No, Star Trek is a TV show and a movie series.

Are you playing games with me ? Or are you unaware of the meaning of "universe", here ?

It seems to me there are two types of fans these days. Fans who simply want escapist fantasy, and those who want, what Isaac Asimov called, "escape into reality."

I'm not sure what the hell Asimov meant, there.

I'm not interested in working out continuity of a fake universe, or keeping track of timelines or anything like that. I'm interested in good stories that examine our own human potential.

Watch documentaries and interact with your fellow men and women, then. Fiction isn't going to tell you much about reality.
 
I'm not interested in working out continuity of a fake universe, or keeping track of timelines or anything like that. I'm interested in good stories that examine our own human potential.

Watch documentaries and interact with your fellow men and women, then. Fiction isn't going to tell you much about reality.
There's heavy psychological stories you don't usually see every day in real life, repeating something helps notice and understand stuff. Perhaps even more than documentaries?

Star Trek was of course only lightly and irregularly educational, but it's fun just the way it was, not too heavy.
 
Right. You can be as deep as you want, though, but the point of fiction is to entertain, however you derive your entertainment. :)
 
It seems to me there are two types of fans these days. Fans who simply want escapist fantasy, and those who want, what Isaac Asimov called, "escape into reality."

I'm not sure what the hell Asimov meant, there.
It was his response to critics who called science fiction "escapist." He was contrasting it with fantasy. Fantasy is an escape into a world that never existed. Science fiction is a way of delving deeper into reality by using a fantastic setting, delving deeper into our lives than we could ever go otherwise.

Watch documentaries and interact with your fellow men and women, then. Fiction isn't going to tell you much about reality.
Quite the contrary. Fiction is and always has been a greater revealer of truth than the literal. Myths are what built every civilization that's ever existed, including ours.

"Fiction reveals truth that reality obscures." Ralph Waldo Emerson.

"Fiction is the truth inside the lie." Stephen King.

It doesn't have to be deep. It doesn't have to teach anything. It doesn't have to have a moral (God, please, no morals!).

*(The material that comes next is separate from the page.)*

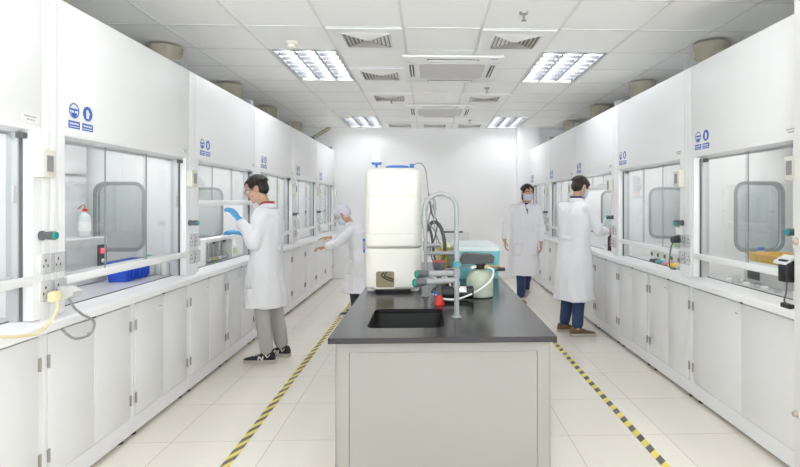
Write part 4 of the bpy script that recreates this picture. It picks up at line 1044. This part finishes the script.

It just needs to be about us, and the possibilities and potentials of real human beings, not simply a geek's wet dream. And, of course, as you yourself said, it needs to be entertaining.
 
People build stories around things they find important in hopes the idea spreads, and teach all kinds of things to kids without intending it, and make ads. As with any rhetoric though it may end up bullshitting you. And that's why many are concerned about what kind of social roles random popular fiction presents. Fiction's just more colored so it affects stronger, there's always some real story behind it, which tend to be largely twisted anyways - even if all parts are true, the meaning can be twisted into anything by omitting others, so throwing a few made up bits leads to the same thing.